● PROBLEM TO WORK ON
Repeat exactly, please, the lines that begin at the start of the listing and end at the line holding "from mathutils.geometry import".

● SUPPLIED INFORMATION

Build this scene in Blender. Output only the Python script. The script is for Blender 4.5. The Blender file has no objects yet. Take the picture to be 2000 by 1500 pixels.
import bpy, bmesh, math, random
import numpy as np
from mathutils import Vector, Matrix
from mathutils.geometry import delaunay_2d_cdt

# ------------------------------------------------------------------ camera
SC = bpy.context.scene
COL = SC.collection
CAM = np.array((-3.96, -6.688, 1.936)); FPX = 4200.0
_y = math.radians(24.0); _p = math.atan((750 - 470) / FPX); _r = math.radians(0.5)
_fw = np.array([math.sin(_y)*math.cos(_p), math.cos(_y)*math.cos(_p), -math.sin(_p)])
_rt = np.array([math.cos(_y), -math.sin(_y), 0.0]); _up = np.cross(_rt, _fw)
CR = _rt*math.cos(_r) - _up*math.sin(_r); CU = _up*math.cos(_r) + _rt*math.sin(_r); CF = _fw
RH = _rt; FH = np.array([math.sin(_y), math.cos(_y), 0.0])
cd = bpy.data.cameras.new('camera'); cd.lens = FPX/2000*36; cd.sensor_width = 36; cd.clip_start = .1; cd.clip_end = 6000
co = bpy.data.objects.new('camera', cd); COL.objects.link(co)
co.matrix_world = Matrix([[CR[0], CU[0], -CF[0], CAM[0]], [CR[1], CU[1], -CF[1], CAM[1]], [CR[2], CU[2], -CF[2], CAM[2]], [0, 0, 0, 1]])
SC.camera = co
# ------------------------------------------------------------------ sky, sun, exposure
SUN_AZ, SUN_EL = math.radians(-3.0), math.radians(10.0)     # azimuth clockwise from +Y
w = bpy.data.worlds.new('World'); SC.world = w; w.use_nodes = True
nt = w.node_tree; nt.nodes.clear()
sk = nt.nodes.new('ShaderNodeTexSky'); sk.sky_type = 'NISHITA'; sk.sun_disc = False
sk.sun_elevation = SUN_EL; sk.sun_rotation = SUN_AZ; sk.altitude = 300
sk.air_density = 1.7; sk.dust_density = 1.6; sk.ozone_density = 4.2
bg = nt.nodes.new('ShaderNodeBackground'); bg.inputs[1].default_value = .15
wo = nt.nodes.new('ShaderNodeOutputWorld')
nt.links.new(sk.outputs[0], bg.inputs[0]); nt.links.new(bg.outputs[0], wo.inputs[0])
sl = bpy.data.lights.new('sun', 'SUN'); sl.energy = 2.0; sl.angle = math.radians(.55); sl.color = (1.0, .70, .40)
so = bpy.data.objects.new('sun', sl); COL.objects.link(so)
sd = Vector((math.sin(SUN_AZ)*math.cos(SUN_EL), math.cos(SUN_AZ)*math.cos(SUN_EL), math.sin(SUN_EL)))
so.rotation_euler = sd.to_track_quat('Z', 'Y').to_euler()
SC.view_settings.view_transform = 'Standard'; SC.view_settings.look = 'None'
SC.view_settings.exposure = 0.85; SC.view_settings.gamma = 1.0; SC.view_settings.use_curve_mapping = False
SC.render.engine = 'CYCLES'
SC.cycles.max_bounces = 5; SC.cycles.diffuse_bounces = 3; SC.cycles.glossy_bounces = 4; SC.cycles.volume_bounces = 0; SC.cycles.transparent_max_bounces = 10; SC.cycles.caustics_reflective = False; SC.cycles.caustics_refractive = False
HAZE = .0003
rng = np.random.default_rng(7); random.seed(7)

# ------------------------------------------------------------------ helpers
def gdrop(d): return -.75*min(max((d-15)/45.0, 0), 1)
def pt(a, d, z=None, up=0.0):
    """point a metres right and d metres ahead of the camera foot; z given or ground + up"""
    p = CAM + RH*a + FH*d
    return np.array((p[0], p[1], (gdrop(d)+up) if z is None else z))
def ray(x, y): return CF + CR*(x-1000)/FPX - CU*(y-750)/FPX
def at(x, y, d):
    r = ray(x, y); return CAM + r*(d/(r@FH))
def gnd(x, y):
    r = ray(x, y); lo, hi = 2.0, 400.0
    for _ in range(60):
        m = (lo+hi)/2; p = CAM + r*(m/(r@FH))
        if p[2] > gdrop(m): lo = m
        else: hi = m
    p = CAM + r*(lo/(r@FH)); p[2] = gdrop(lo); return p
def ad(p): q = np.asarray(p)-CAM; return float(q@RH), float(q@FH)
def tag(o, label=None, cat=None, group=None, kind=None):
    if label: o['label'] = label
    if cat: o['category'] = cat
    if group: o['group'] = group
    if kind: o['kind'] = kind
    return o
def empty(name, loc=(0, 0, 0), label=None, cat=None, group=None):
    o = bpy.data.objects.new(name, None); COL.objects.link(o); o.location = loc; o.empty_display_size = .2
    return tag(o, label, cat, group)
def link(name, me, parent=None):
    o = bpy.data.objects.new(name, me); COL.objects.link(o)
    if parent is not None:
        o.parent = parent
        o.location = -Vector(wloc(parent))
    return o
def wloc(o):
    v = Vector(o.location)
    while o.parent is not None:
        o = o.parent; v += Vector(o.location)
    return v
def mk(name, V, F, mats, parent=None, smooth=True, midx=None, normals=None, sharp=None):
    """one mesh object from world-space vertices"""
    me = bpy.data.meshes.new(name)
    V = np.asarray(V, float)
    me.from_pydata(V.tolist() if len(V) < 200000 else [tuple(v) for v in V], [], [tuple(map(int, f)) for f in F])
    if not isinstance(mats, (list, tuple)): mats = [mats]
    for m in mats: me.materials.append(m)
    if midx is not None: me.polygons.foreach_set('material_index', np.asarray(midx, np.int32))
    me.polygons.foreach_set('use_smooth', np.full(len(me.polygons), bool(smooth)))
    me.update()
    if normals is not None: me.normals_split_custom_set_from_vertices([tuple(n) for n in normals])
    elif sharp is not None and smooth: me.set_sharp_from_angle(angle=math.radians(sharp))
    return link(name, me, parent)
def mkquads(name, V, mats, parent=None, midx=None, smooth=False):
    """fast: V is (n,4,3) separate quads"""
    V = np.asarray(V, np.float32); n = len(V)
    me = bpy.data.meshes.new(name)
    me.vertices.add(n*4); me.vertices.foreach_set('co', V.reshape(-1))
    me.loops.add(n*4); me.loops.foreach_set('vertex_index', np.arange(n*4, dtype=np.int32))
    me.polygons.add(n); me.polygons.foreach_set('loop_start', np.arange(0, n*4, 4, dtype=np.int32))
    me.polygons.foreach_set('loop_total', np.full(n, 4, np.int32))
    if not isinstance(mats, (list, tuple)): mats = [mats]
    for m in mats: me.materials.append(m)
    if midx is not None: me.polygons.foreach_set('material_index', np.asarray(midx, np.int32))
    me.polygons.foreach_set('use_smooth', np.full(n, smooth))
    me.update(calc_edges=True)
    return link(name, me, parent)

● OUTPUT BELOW
Build this scene in Blender. Output only the Python script. The script is for Blender 4.5. The Blender file has no objects yet. Take the picture to be 2000 by 1500 pixels.
import bpy, bmesh, math, random
import numpy as np
from mathutils import Vector, Matrix
from mathutils.geometry import delaunay_2d_cdt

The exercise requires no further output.